Le Likoud et ses partenaires sauront-ils trouver avant les prochaines élections la formule pour passer outre leurs dissensions et donner l'image d'un groupe idéologique et d'une organisation unis par des liens solides ?
Aussi étonnant que cela puisse paraître, leur principal soutien pourrait venir de là où on l'attend le moins, à savoir de Yasser Arafat et de ses partisans, qui s'impatientent visiblement dans leur rôle au sein du Conseil administratif et cherchent à pénétrer dans l'arène politique en luttant pour "la Palestine, Jérusalem et la souveraineté nationale". Au moment de la rédaction du présent article, on apprenait qu'une cellule terroriste affiliée à l'OLP avait été mise en place et continuait d'opérer dans la région de Jérusalem, bien que M. Arafat se fût engagé à renoncer aux actions terroristes. Ce qui ne l'a pas empêché pour autant de faire entrer dans le District de Gaza quatre fonctionnaires de l'OLP qu'Israël avait déclarés persona non grata, et de désigner l'une des terroristes les plus extrémistes comme chef de sa force de police féminine. Il n'est guère rassurant pour les Israéliens de s'entendre dire par l'inspecteur général de la police, Assaf Hefetz, que les fonctionnaires de la sécurité craignent que les terroristes et criminels palestiniens ne se réfugient dans les zones autonomes de Jéricho et de Gaza, zones qui pourraient dans un proche avenir être étendues à Jenin, Ramallah, Nablus, Kalkilya, voire même Hébron.

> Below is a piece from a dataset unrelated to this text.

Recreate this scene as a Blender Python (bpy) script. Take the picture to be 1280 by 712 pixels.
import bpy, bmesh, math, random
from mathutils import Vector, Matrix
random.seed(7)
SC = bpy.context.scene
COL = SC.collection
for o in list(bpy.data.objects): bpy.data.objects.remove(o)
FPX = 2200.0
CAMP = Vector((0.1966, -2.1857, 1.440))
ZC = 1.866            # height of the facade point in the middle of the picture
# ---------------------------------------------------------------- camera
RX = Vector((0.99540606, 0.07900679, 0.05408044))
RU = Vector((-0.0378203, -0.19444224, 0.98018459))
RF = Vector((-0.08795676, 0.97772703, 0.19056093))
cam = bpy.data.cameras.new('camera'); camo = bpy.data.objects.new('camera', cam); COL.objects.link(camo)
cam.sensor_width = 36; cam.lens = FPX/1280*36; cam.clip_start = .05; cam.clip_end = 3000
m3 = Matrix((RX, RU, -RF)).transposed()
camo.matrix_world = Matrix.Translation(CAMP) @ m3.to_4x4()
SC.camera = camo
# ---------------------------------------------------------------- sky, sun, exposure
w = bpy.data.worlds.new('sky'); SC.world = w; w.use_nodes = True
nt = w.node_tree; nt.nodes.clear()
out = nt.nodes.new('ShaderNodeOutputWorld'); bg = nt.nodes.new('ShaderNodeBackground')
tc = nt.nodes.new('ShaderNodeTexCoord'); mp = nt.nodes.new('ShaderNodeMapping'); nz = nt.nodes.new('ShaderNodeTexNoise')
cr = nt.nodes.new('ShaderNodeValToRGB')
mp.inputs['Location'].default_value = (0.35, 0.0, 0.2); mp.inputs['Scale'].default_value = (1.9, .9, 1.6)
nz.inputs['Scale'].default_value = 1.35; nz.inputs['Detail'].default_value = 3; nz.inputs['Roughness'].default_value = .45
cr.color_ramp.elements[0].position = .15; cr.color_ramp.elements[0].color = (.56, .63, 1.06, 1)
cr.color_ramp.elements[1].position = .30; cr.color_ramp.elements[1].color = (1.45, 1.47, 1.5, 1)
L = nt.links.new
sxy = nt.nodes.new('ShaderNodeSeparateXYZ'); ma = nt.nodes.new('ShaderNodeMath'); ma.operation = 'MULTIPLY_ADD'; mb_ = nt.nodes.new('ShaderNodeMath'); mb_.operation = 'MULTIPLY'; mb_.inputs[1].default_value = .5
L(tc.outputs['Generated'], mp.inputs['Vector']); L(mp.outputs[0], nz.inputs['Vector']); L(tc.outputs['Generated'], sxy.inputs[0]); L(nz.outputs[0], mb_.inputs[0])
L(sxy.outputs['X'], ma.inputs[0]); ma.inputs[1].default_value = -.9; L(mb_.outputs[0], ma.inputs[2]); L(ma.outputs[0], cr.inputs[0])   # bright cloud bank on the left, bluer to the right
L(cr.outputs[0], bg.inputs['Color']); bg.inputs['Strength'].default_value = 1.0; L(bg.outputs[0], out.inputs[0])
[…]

Autrement dit, d'ici les prochaines élections - quelle que soit leur date -, les Israéliens risquent de se trouver confrontés à une situation tout à fait nouvelle. Et, comme les expériences passées l'ont déjà si souvent montré, ce sont les événements survenus dans les dernières semaines précédant les élections qui en détermineront réellement l'issue.